The farming scheme in Sierra Leone (which was the focus of the court's attention) concerned a rice farm called Yoni Farm. Investors were invited to buy sub-leases of plots of land at the farm on the basis that they would receive profits from the sale of the rice cultivated on them.

The carbon credit schemes involved the sale to investors of sub-leases or licences relating to forest areas in various jurisdictions on the basis that the operators would seek accreditation by the relevant body, resulting in tradable carbon credits which could be re-sold at a profit. The two types of scheme together attracted over 200 investors and investments totalling £16.9m.

Day-to-day control

The court had little difficulty in finding that day-to-day control of the schemes vested with the operators. Whilst some investors contracted on terms entitling them to appoint their own managers, or to even manage their own plot of land themselves, no investor had in fact done so.  This was key. When analysing this characteristic of a scheme the courts will consider what control was in fact actually exercised – not whether the investors had a contractual right to exercise it. That control must have been exercised by the investors as a whole – something which the court regarded as "inconceivable" in the instant case.

Pooling

Interestingly, the court held in favour of the scheme operators when it came to the question of pooling. Although it found that investors' contributions to the farming scheme in Sierra Leone had been pooled (monies were used not only for expenditure with respect to their own plots of land but also to meet the general running costs of the farm) it did not find that income or profits had been similarly intermingled. Rice on investors' plots had been separately harvested, set aside and weighed and sold for sums that represented the price for the precise amount of rice grown. It was not therefore pooled for the purposes of FSMA. The fact that the rice grown generally on the farm was subject to standard percentage deductions by the operators for drying and milling did not alter this.

Management of the "whole property"

However, a scheme can still be classed as a CIS absent a finding that profits or income have been pooled if the investment property "as a whole" is managed by the scheme operator. This is what occupied the majority of the court's time during the eight day hearing and involved a forensic analysis of both the schemes' operation and the statutory framework.

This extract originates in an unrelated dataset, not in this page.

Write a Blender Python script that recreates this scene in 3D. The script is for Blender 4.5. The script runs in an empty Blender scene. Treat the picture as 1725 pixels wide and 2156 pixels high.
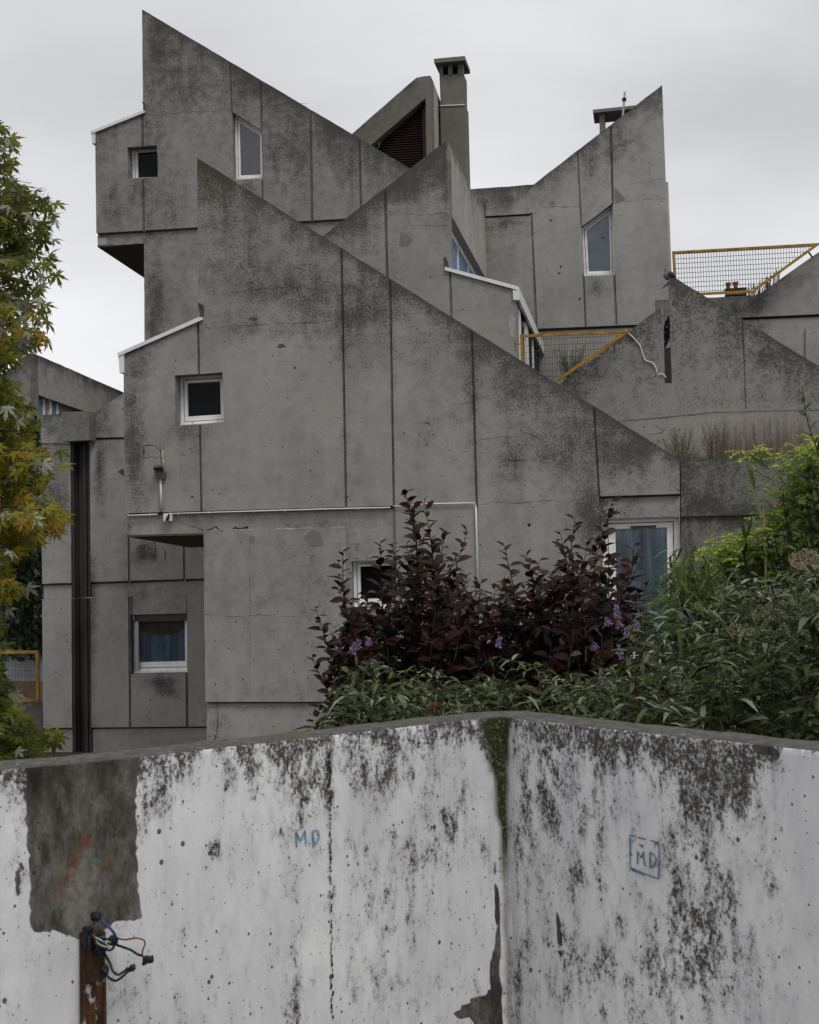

The court held that all of the investment property – in the case of the farming scheme in Sierra Leone this was the entirety of Yoni Farm (and not the individual plots) – was managed by or on behalf of the operator as one entity for the collective benefit of all investors. There was no substantial regard for the individual interests of any of the investors. Most of the management activities necessary to create a viable farm, without which investors would not benefit from their individual plots, were carried out "as a whole" (for example the creation of roads, farm buildings, construction of wells and the creation of irrigation areas). The only aspect of management that was undertaken on an individual basis was the actual harvesting and weighing of the rice for each of the investors' plot. This was not enough to alter the characteristics of the CIS.

Furthermore, the court found that the object of the division of the property into separate plots so as to generate individual returns was simply an attempt to avoid the scheme being classed as a regulated activity. This did not benefit investors and more importantly did not involve any substantial individual, as opposed to collective, management.

Difficulties facing alternative investments scheme operators

Some of the defendants in Capital Alternatives Limited have already stated their intention to appeal the findings of the High Court and operators of alternative investment schemes will take a keen interest in the outcome of any such appeal. Irrespective of the final outcome upon appeal, the High Court decision serves as a stark warning as to the difficulties facing alternative investment operators. Significantly, a number of the defendants had relied on guidance given to them on various similar projects by teams at the FSA. The court stated that such informal guidance could not be relied upon and that the onus was very much on the scheme operators themselves to satisfy themselves as to the legality of their schemes.

No winners

Finally, whilst the FCA heralded this decision as a fillip for its goal to enhance the integrity of the financial services system it is noteworthy that the regulator itself was censured for the manner in which it conducted its investigation. The regulator was criticised for both the length of its 3 year investigation and its quality (it had failed to interview a key witness and did not respond to an invitation to view Yoni Farm to see the operations for itself). The court noted these criticisms had "some force".